Edición: Sonia Rozas Gilabert
El pobre Mike Catt, zaguero de Inglaterra, no estaba preparado para frenar a esa locomotora. Ese lejano 18 de junio de 1995 que transcurría en Ciudad del Cabo en plena Copa del Mundo vio morir (si no lo había hecho ya) el amateurismo en el deporte oval, una rígida y tradicional costumbre que pregonaba que todo aquel que jugase al rugby, lo hacía exclusivamente por amor al arte ya fuese en un equipo de amigos o en un estadio de sesenta mil personas.

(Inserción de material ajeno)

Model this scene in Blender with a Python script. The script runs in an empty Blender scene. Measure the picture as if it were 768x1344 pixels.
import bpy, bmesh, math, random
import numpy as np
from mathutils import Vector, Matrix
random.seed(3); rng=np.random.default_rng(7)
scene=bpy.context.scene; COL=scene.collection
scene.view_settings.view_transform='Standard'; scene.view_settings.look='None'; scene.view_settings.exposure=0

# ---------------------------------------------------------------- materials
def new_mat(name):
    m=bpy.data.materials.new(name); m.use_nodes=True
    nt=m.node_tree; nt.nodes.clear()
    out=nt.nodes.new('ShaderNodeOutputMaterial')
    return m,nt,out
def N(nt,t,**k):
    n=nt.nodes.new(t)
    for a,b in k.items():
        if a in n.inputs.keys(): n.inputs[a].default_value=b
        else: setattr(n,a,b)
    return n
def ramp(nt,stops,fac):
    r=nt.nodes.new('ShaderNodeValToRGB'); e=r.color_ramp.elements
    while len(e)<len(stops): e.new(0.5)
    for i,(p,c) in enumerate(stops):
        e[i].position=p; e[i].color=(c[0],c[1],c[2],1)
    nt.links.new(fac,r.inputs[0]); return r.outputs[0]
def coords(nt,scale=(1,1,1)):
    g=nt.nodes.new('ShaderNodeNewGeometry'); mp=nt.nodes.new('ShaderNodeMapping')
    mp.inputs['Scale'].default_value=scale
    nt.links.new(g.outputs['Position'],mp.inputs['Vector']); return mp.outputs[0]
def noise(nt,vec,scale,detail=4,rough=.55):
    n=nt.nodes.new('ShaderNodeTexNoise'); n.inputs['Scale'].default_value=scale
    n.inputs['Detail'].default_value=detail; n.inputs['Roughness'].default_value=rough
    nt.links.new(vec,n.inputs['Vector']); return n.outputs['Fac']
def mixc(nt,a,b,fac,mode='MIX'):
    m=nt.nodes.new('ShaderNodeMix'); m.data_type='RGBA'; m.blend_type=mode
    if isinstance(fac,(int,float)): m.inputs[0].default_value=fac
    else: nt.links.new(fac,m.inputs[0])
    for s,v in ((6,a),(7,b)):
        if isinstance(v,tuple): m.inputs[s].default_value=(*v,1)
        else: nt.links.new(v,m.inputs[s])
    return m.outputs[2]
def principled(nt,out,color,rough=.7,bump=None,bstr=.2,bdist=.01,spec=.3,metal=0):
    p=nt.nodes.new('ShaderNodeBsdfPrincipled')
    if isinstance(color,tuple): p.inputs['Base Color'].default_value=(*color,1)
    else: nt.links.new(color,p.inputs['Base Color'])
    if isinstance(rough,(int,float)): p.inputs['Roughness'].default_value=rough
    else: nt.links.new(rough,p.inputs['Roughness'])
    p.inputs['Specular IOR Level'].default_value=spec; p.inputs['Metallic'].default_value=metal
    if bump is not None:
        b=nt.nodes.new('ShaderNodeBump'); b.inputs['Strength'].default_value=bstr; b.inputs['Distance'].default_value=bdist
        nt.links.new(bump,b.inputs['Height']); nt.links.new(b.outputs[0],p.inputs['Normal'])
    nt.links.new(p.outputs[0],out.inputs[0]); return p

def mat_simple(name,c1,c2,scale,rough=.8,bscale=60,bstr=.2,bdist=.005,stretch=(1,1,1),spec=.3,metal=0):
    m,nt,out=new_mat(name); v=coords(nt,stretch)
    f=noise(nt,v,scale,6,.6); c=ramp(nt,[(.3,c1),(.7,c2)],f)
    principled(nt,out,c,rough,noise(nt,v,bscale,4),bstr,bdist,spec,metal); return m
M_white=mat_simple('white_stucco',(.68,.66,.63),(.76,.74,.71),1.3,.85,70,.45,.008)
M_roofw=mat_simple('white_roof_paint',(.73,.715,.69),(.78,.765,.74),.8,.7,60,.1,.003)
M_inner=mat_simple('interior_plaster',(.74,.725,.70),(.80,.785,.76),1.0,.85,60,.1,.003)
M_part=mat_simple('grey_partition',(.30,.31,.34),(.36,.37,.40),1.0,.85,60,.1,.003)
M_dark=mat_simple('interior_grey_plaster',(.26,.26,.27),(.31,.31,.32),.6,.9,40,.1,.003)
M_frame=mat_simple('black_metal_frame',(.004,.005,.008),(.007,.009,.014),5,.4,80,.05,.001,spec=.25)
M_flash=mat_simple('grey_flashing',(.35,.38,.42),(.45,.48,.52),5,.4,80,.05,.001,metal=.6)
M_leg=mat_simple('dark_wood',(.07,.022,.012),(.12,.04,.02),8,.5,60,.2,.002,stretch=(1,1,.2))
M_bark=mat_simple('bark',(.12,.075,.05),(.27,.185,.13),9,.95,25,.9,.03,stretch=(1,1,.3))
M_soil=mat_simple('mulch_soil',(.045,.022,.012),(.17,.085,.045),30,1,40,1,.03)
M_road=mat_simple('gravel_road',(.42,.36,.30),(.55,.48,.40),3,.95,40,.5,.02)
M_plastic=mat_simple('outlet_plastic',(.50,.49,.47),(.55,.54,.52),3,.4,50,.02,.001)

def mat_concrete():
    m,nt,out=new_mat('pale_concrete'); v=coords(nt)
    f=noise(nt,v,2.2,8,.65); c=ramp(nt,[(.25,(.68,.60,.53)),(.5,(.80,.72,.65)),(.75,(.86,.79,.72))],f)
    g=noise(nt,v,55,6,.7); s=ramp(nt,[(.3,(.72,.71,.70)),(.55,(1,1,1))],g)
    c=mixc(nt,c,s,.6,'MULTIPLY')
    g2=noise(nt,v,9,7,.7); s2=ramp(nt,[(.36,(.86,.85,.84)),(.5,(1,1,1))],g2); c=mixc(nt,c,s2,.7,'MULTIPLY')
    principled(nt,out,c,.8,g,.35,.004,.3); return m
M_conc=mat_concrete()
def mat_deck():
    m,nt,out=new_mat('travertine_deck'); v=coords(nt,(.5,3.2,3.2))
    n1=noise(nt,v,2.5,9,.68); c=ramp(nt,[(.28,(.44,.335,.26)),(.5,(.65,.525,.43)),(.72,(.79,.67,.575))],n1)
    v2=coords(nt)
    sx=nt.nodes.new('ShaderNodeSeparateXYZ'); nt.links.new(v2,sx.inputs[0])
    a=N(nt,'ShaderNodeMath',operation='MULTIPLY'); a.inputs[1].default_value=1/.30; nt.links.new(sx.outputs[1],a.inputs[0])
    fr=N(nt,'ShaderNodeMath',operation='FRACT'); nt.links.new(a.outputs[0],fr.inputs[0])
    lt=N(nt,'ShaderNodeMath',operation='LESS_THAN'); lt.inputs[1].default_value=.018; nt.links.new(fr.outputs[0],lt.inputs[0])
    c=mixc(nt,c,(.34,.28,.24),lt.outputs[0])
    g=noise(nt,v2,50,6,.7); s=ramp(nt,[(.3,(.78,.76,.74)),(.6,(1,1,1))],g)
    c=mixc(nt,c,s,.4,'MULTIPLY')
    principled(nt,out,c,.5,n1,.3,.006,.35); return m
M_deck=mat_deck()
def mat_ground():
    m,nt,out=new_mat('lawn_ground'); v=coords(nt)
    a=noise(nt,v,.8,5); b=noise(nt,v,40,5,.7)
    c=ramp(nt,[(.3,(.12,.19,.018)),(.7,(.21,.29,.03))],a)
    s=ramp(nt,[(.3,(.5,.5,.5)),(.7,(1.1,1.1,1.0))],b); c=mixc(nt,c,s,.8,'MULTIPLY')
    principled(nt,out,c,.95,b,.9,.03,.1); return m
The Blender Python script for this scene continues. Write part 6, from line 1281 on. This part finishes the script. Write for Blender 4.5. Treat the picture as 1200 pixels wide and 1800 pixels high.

Will Carling, capitán inglés se desesperaba. De qué demonios sirven sus dos ensayos y el empeño británico si un chaval neozelandés de sólo veinte años pero 1,96 de estatura y un peso medio de ciento veinte kilos que puede correr los cien metros en 10.89, ha destrozado literalmente a su equipo con cuatro ensayos y una sonrojante derrota en las semifinales. Y con ello además se había cuadrado el círculo, todas las naciones británicas habían hincado la rodilla estrepitósamente ante la Nueva Zelanda de aquel llamado a convertirse en la primera superestrella del nuevo rugby mundial, Jonah Lomu.
Mientras el propio Carling, Tony Underwood y el pisoteado Mike Catt todavía ruedan por el suelo, los All Blacks celebran el ensayo que comenzaba abrir las puertas de una final (que no ganarían) y mostraban al mundo el futuro del rugby. Esa dolorosa anotación junto con las demás, hand off espectacular incluido de nuevo a Underwood en el último como si fuese de cartón, sellaban el destino profesional de un deporte en el que cada vez era menos concebible que un internacional se sentase en su despacho de nueve a cinco de lunes a viernes y se marchase después a entrenar.
Siendo purista o no de las tradiciones del rugby, la Copa Mundial de 1995 dejó unos saldos económicos positivos que superaban ampliamente las expectativas iniciales. El público dictó sentencia y decidió que quería más Jonah Lomus en el mundo oval. Años atrás, David Campese, estrella australiana del rugby generalizó las ideas del profesionalismo, pero éstas servían de puertas adentro. Él cobraba bajo cuerda para ser estrella de su equipo y potenciarlo desde dentro pero no era el mediatismo mundial el que imponía sus entonces remuneraciones para mejorar el espectáculo. O quizá sí pero no al nivel que generó Lomu. Con todo ello, el rugby cambió para siempre en todas sus facetas tanto de juego como extradeportivas. Maduró como competición, tal vez perdió como deporte, un debate difícil de gestionar y que aún hoy divide a la comunidad oval.